◆ DO THIS ◆
Would you transcribe the whole listing exactly, minus its pictures?

== SOURCE MATERIAL

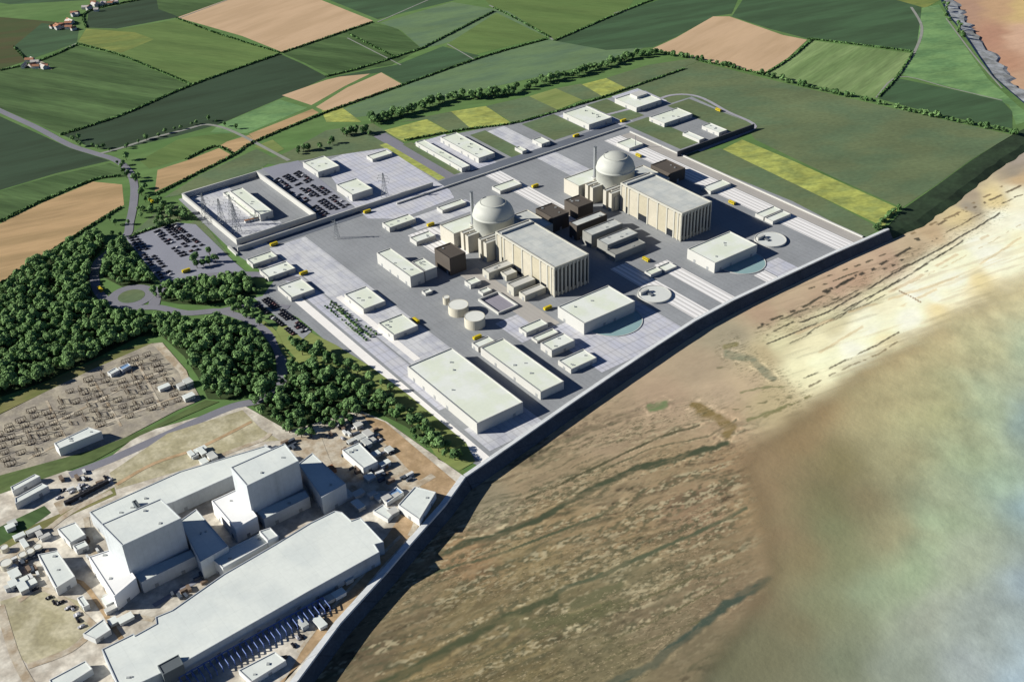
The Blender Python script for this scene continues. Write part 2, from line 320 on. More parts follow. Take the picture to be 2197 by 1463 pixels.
gp=[([(872,308),(892,303),(985,372),(965,378)],OL),([(820,312),(832,305),(948,383),(938,390)],YS),([(1007,292),(1045,278),(1137,335),(1108,342)],OL),([(1118,266),(1195,245),(1262,284),(1180,298)],OL),
([(1265,225),(1310,210),(1375,252),(1332,263)],OL),([(1355,265),(1388,251),(1497,298),(1459,330)],OL),([(1440,226),(1484,210),(1609,270),(1565,289)],OL),([(700,720),(660,690),(700,690),(1010,985),(985,975),(860,860)],OL)]
for q,m in gp[:-1]: ust('lawn',q,m,.27)
ust('road',[(812,290),(835,284),(975,378),(950,392)],ROAD,.25)
# main cross road and its low walls
ust('road',[(575,532),(640,500),(655,512),(590,545)],DROAD,.3) if False else None
a=UV(*G(600,548));b=UV(*G(1349,285))
struct('road',MB().flat(ruv(-162,-140,-245,345),.30),DROAD)
# ================================================================== BUILDINGS
def bldg(name,label,pts,h,wall=CONC,roof=ROOF,z0=0,par=.9,snap=True,cat='building',group=None,th=.9,extra=None):
    P_=ruv(*rectuv(pts,h)) if snap else ccw(W(pts,h))
    if not snap: P_=ccw(P_)
    cx=sum(p[0] for p in P_)/len(P_);cy=sum(p[1] for p in P_)/len(P_)
    e=empty(name,cx,cy,z0,label,cat,group)
    mb=MB();ins=mb.wallring(P_,th,z0,h+par,h);mb.build('wall',wall,e)
    MB().prism(ins,h-.6,h).build('roof',roof,e)
    if extra: extra(e,P_,h)
    Q=ccw(P_);n=len(Q);sun_=Vector((-1,0));R=random.Random(int(cx*7+cy*3))
    for i in range(n):
        a=Vector(Q[i]);b=Vector(Q[(i+1)%n]);L_=(b-a).length
        if L_<9 or h<4.5: continue
        d=(b-a)/L_;nn=Vector((d.y,-d.x))
        if nn.y>-.3: continue
        k=max(1,min(6,int(L_/16)));dh=min(4.2,h*.6)
        for j in range(k):
            if R.random()<.25: continue
            p=a+d*(L_*(j+.5)/k+R.uniform(-2,2));q=[p-d*1.6-nn*.02,p+d*1.6-nn*.02,p+d*1.6+nn*.18,p-d*1.6+nn*.18]
            MB().prism([tuple(v) for v in q],z0+.1,z0+dh).build('door',DOORM,e)
    if area(Q)>420 and h>4:
        a=Vector(Q[0]);ux=Vector(Q[1])-a;vy=Vector(Q[-1])-a
        for j in range(R.choice((2,3,4))):
            p=a+ux*R.uniform(.12,.85)+vy*R.uniform(.15,.85);w_=R.uniform(.6,1.2);l_=R.uniform(.7,1.6)
            if not inpoly(np.array([p.x]),np.array([p.y]),inset(Q,4))[0]: continue
            MB().lbox(p.x-l_,p.x+l_,p.y-w_,p.y+w_,h+.01,h+R.uniform(.5,1.0)).build('roof_unit',UNITM,e)
    return e
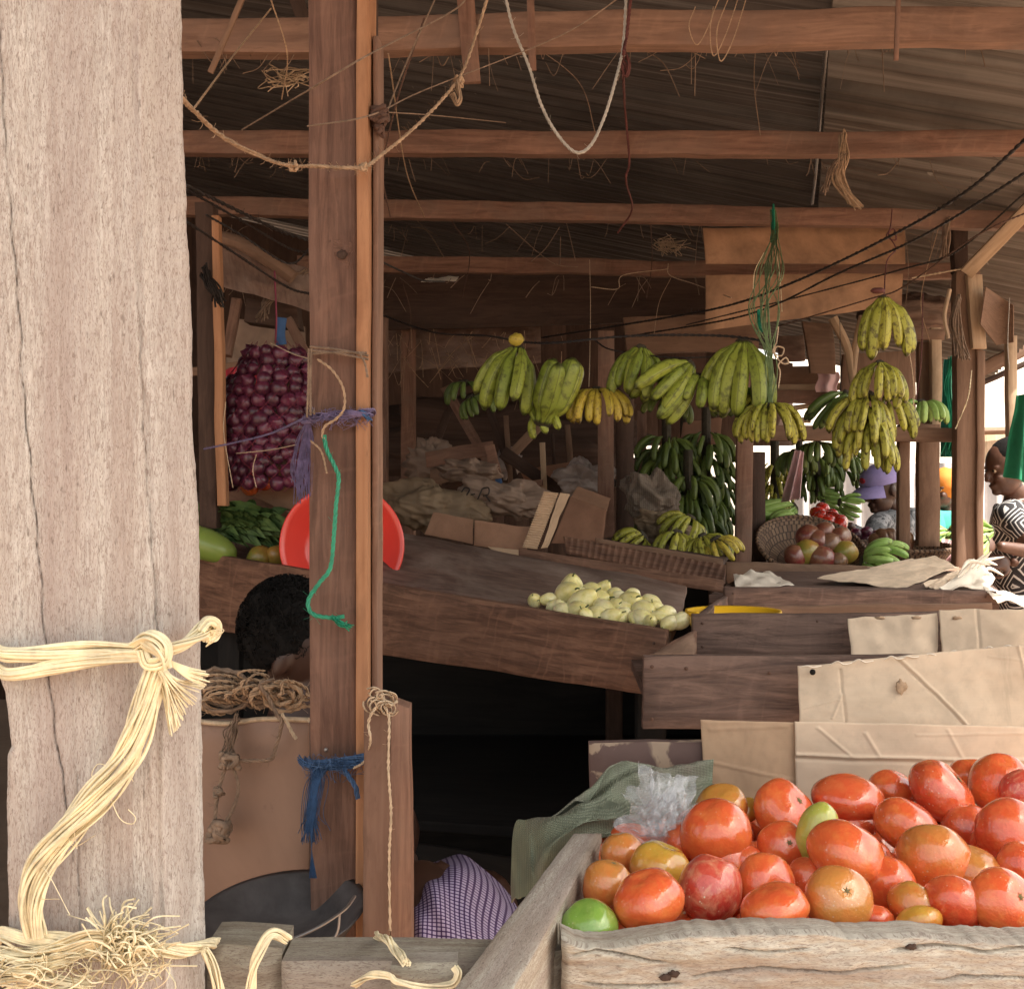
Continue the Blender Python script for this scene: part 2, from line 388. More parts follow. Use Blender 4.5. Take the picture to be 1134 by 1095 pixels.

====

◆ RESULT ◆
The Blender Python script for this scene continues. Write part 2, from line 320 on. More parts follow. Take the picture to be 2197 by 1463 pixels.
gp=[([(872,308),(892,303),(985,372),(965,378)],OL),([(820,312),(832,305),(948,383),(938,390)],YS),([(1007,292),(1045,278),(1137,335),(1108,342)],OL),([(1118,266),(1195,245),(1262,284),(1180,298)],OL),
([(1265,225),(1310,210),(1375,252),(1332,263)],OL),([(1355,265),(1388,251),(1497,298),(1459,330)],OL),([(1440,226),(1484,210),(1609,270),(1565,289)],OL),([(700,720),(660,690),(700,690),(1010,985),(985,975),(860,860)],OL)]
for q,m in gp[:-1]: ust('lawn',q,m,.27)
ust('road',[(812,290),(835,284),(975,378),(950,392)],ROAD,.25)
# main cross road and its low walls
ust('road',[(575,532),(640,500),(655,512),(590,545)],DROAD,.3) if False else None
a=UV(*G(600,548));b=UV(*G(1349,285))
struct('road',MB().flat(ruv(-162,-140,-245,345),.30),DROAD)
# ================================================================== BUILDINGS
def bldg(name,label,pts,h,wall=CONC,roof=ROOF,z0=0,par=.9,snap=True,cat='building',group=None,th=.9,extra=None):
    P_=ruv(*rectuv(pts,h)) if snap else ccw(W(pts,h))
    if not snap: P_=ccw(P_)
    cx=sum(p[0] for p in P_)/len(P_);cy=sum(p[1] for p in P_)/len(P_)
    e=empty(name,cx,cy,z0,label,cat,group)
    mb=MB();ins=mb.wallring(P_,th,z0,h+par,h);mb.build('wall',wall,e)
    MB().prism(ins,h-.6,h).build('roof',roof,e)
    if extra: extra(e,P_,h)
    Q=ccw(P_);n=len(Q);sun_=Vector((-1,0));R=random.Random(int(cx*7+cy*3))
    for i in range(n):
        a=Vector(Q[i]);b=Vector(Q[(i+1)%n]);L_=(b-a).length
        if L_<9 or h<4.5: continue
        d=(b-a)/L_;nn=Vector((d.y,-d.x))
        if nn.y>-.3: continue
        k=max(1,min(6,int(L_/16)));dh=min(4.2,h*.6)
        for j in range(k):
            if R.random()<.25: continue
            p=a+d*(L_*(j+.5)/k+R.uniform(-2,2));q=[p-d*1.6-nn*.02,p+d*1.6-nn*.02,p+d*1.6+nn*.18,p-d*1.6+nn*.18]
            MB().prism([tuple(v) for v in q],z0+.1,z0+dh).build('door',DOORM,e)
    if area(Q)>420 and h>4:
        a=Vector(Q[0]);ux=Vector(Q[1])-a;vy=Vector(Q[-1])-a
        for j in range(R.choice((2,3,4))):
            p=a+ux*R.uniform(.12,.85)+vy*R.uniform(.15,.85);w_=R.uniform(.6,1.2);l_=R.uniform(.7,1.6)
            if not inpoly(np.array([p.x]),np.array([p.y]),inset(Q,4))[0]: continue
            MB().lbox(p.x-l_,p.x+l_,p.y-w_,p.y+w_,h+.01,h+R.uniform(.5,1.0)).build('roof_unit',UNITM,e)
    return e
Continue the Blender Python script for this scene: part 2, from line 388. More parts follow. Use Blender 4.5. Take the picture to be 1134 by 1095 pixels.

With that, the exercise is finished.